L’objectif reste toujours de questionner la conception et le dispositif mis en place avant de remettre en cause les utilisateurs.
Comment la documenter ?
Une fois l’évaluation terminée, il est essentiel de rédiger un rapport contenant un résumé de la méthodologie, les déviations éventuelles au protocole, la présentation des participants recrutés, la synthèse des résultats par tâche, l’analyse des causes profondes pour chaque événement et la conclusion.
Vous pouvez également si vous le souhaitez, indiquer les commentaires anecdotiques (non liés à un événement) émis par les participants pendant les tests.
Et après l’évaluation sommative ?
Les résultats de l’évaluation sommative seront utilisés pour réaliser l’analyse du risque résiduel, conformément à votre procédure de gestion des risques.
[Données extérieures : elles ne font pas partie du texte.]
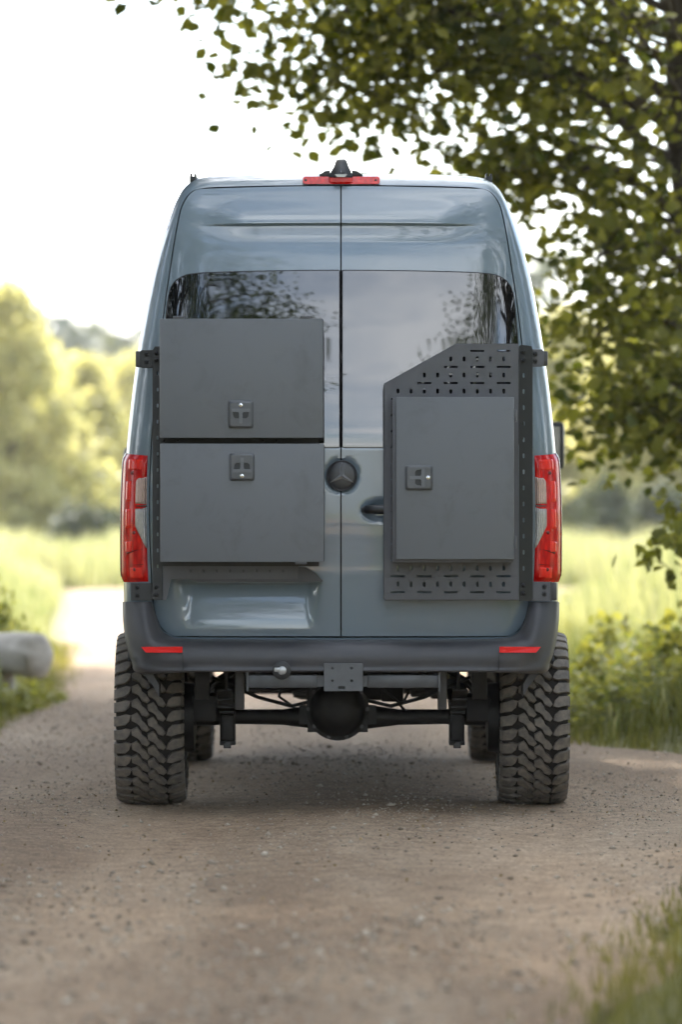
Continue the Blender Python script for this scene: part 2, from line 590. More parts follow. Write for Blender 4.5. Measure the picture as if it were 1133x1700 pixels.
def axis(lim, near, n, step):
    a = list(np.arange(-near, near + step / 2, step))
    k = np.geomspace(near, lim, n)[1:]
    return sorted([-q for q in k] + a + list(k))

gx, gy = axis(1800, 9, 26, 0.3), axis(2200, 66, 24, 0.6)
gv = [(x, y, ground_z(x, y)) for y in gy for x in gx]
gf = [(j * len(gx) + i, j * len(gx) + i + 1, (j + 1) * len(gx) + i + 1, (j + 1) * len(gx) + i) for j in range(len(gy) - 1) for i in range(len(gx) - 1)]
ground = obj('ground', gv, gf, M_SOIL, None, 'all', center=False)
ground['kind'] = 'structure'

def path_z(x, y):
    xl, xr = x_left(y), x_right(y)
    e = min(x - xl, xr - x)
    z = 0.006 * hnoise(x * 1.3, y * 0.7)
    for c in (-0.92, 0.92):                         # wheel ruts
        z -= 0.012 * math.exp(-((x - c) / 0.28) ** 2)
    z += 0.018 * math.exp(-(x / 0.4) ** 2)
    return z * sm(0.0, 0.6, e) + 0.012 - 0.045 * (1 - sm(-0.05, 0.25, e))

py_ = list(np.arange(-88, -14, 1.5)) + list(np.arange(-14, 14, 0.14)) + list(np.arange(14, 60, 0.8))
NX = 60
pv, pf = [], []
for y in py_:
    a, b_ = x_left(y) - 0.1, x_right(y) + 0.1
    for i in range(NX + 1):
        x = a + (b_ - a) * i / NX + (0.09 * math.sin(2.3 * y + i) if i in (0, NX) else 0)
        pv.append((x, y, path_z(x, y)))
for j in range(len(py_) - 1):
    for i in range(NX):
        q = j * (NX + 1) + i
        pf.append((q, q + 1, q + NX + 2, q + NX + 1))
path = obj('gravel_path', pv, pf, M_PATH, None, 'all', center=False)
path['kind'] = 'structure'

# ------------------------------------------------------------------ van
van = thing('van', (0, 2.6, 0), 'lifted grey-blue high-roof van seen from behind on the gravel track', 'van')

Yr = pchip([0.55, 0.83, 1.06, 1.14, 1.70, 1.90, 2.2, 2.5, 2.70, 2.80, 2.90, 2.96, 3.02, 3.08],
           [0.065, 0.036, 0.005, 0.0, 0.0, 0.012, 0.044, 0.082, 0.112, 0.140, 0.182, 0.220, 0.275, 0.34])

def Yf(x, z):
    """rear face of the body without door details"""
    a = abs(x)
    return Yr(z) + 0.022 * a * a + 0.055 * sm(0.62, 1.0, a) ** 1.5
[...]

Cette analyse permettra de déterminer si des modifications de l’interface sont nécessaires.
Si ces modifications ont un impact sur une tâche critique ou mettent en évidence de nouveaux risques, il sera probablement indispensable de conduire une nouvelle évaluation sommative sur les parties modifiées de l’interface.
Ce type de situation délicate peut souvent être évité grâce à des évaluations formatives menées en amont. En identifiant et en corrigeant les problèmes dès les premières phases de conception, vous réduisez considérablement le risque d’avoir à modifier l’interface finale.